§ **Data provided**

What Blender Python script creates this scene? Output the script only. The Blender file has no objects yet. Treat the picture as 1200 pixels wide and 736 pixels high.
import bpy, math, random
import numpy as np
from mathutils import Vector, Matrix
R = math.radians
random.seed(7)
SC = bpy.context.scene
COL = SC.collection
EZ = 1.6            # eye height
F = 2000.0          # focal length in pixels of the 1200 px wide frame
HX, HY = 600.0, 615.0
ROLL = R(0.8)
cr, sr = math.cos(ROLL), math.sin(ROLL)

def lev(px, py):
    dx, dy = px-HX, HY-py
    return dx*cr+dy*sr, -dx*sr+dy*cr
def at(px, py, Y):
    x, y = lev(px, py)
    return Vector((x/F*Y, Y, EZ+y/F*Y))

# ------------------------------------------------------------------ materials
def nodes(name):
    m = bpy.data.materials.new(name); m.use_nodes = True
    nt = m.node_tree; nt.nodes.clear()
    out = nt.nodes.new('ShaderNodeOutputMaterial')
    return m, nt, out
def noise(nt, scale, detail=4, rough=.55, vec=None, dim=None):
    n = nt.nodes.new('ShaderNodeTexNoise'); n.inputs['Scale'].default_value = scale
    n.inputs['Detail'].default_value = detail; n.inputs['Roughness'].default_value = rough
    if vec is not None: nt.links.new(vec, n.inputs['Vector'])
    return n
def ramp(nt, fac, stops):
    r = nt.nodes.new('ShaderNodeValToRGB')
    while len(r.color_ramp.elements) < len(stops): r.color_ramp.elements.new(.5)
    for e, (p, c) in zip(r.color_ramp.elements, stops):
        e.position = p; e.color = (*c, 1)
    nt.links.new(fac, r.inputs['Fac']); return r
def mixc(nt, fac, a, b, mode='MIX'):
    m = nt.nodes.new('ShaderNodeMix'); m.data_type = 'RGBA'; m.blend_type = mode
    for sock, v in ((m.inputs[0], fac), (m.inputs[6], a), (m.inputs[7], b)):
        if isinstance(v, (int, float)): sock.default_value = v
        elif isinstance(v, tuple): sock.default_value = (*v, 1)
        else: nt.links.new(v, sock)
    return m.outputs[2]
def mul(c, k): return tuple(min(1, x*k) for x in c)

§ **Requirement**
Give back the listing exactly, please, from its first line to the line containing "return Vector((x/F*Y, Y, EZ+y/F*Y))", inclusive, and nothing past that line.

§ **Exercise result**
What Blender Python script creates this scene? Output the script only. The Blender file has no objects yet. Treat the picture as 1200 pixels wide and 736 pixels high.
import bpy, math, random
import numpy as np
from mathutils import Vector, Matrix
R = math.radians
random.seed(7)
SC = bpy.context.scene
COL = SC.collection
EZ = 1.6            # eye height
F = 2000.0          # focal length in pixels of the 1200 px wide frame
HX, HY = 600.0, 615.0
ROLL = R(0.8)
cr, sr = math.cos(ROLL), math.sin(ROLL)

def lev(px, py):
    dx, dy = px-HX, HY-py
    return dx*cr+dy*sr, -dx*sr+dy*cr
def at(px, py, Y):
    x, y = lev(px, py)
    return Vector((x/F*Y, Y, EZ+y/F*Y))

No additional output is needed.